What does the dictionary have to say about prequels?

noun

1.

a literary, dramatic, or filmic work that prefigures a later work, as by portraying the same characters at a younger age.

prequel. Dictionary.com. Dictionary.com Unabridged. Random House, Inc. http://www.dictionary.com/browse/prequel (accessed: September 30, 2017).

That's it. Bringing it back to Star Wars, Return of the Jedi is now absolutely a prequel to The Force Awakens because in the case of Han, Luke and Leia, it “portray[s] the same characters at a younger age”.

But Publication Order Matters!

Does it, imaginary argumentative person? Why? Why is publication order more valid than viewing or reading order?

Raise your hand if you knew Indiana Jones and the Temple of Doom was a prequel. Maybe you did. It's not a secret, and proponents of “prequels aren't inherently bad” often use that as an example. It's true, through. The events of Temple of Doom take place before the events of Raiders of the Lost Ark. It's a prequel. And while few would argue that it's better than Raiders or Last Crusade, it's still a damn good movie.
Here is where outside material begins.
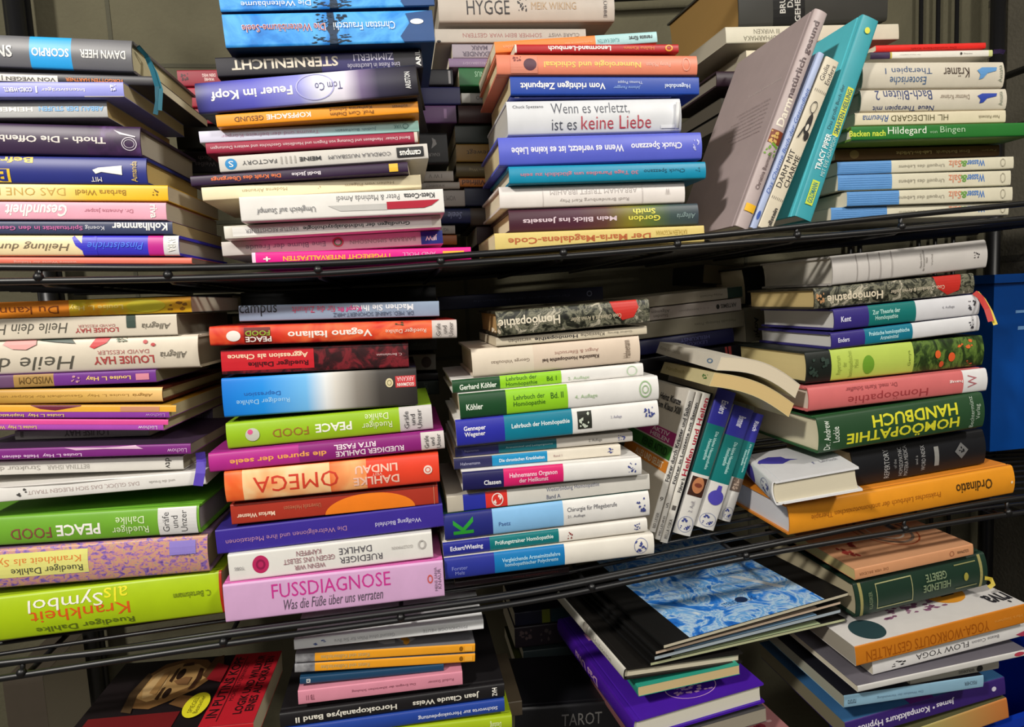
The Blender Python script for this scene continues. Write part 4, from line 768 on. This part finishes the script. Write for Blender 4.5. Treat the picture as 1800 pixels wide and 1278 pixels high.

The Godfather Part II is both prequel and sequel. The prequel storyline that follows young Vito Corleone coming to America and becoming Don Vito Corleone is some of the finest cinema ever put to celluloid. The Hobbit is an interesting case. Published in 1937, Tolkien did not write it with The Lord of the Rings in mind. In fact, Tolkien went back and revised and republished The Hobbit more than once after the publication of Rings to better align the two works. Yet The Hobbit is, to many, a prequel to The Lord of the Rings. To those who aren't hardcore Tolkien fans (like me) the publication order, Tolkien's intentions, his copious notes and behind-the-scenes world building don't really matter. Certainly I read The Hobbit when I was young. But the film version—expanded to a trilogy of a length to rival Lord of the Rings—make it feel like a prequel to the Rings films. The addition of Legolas especially adds to this: remember, “portraying the same characters at a younger age”. Bilbo, Gandalf, Elrond, and now Legolas (among others also added) show up in The Hobbit trilogy.

The Temple of Doom came out after Raiders of the Lost Ark. The Godfather Part II came out after The Godfather. The Hobbit, though, in book form, predated The Lord of the Rings. All are considered prequels.

Fine. Whatever. What's Your Point?

Good question, imaginary sarcastic person. My point is that there is nothing wrong with prequels and that anyone who thinks that prequels inherently suck is wrong and should rethink their opinion.

The Hobbit was a wonderful book and a lousy prequel movie trilogy. The Star Wars Prequels… had their moments. A lot of people really liked them, I'm told! Star Wars: Rogue One was great, though, and that is set in the Star Wars “Prequel era”. The Godfather Part II was an Oscar-winning half-prequel. Incidentally, of the six Oscars that The Godfather Part II won, only one was for acting. The Best Supporting Actor award went to Robert De Niro for his prequel portrayal of young Vito Corleone. One could argue that the film won Best Picture but is only half-prequel, but the Best Supporting Actor went to the prequel performer. It also won Best Adapted Screenplay for Mario Puzo and Francis Ford Coppola.

To be sure, many prequels are terrible. But so are many sequels. And so are many movies that are neither. The format isn't the problem. When a prequel fails, the problem is—in every single case—a poorly conceptualized and executed story. There's nothing inherently wrong with telling a story set in the past of an established character as long as that story is compelling.

Just ask Mario Puzo and Robert DeNiro.

So, In the End…

In the end, I'm less interested in what makes something a prequel and far more interested in convincing people that whatever definition they're using doesn't really matter that much. Consider a story on its own merits, I say. A story can have dramatic tension even if the viewer, or reader, knows the main character survives to the next story. That most common complaint, that there can be no stakes because we know the protagonist isn't going to die, doesn't hold water. If you think that life is the only thing a character can have at stake, you have no imagination!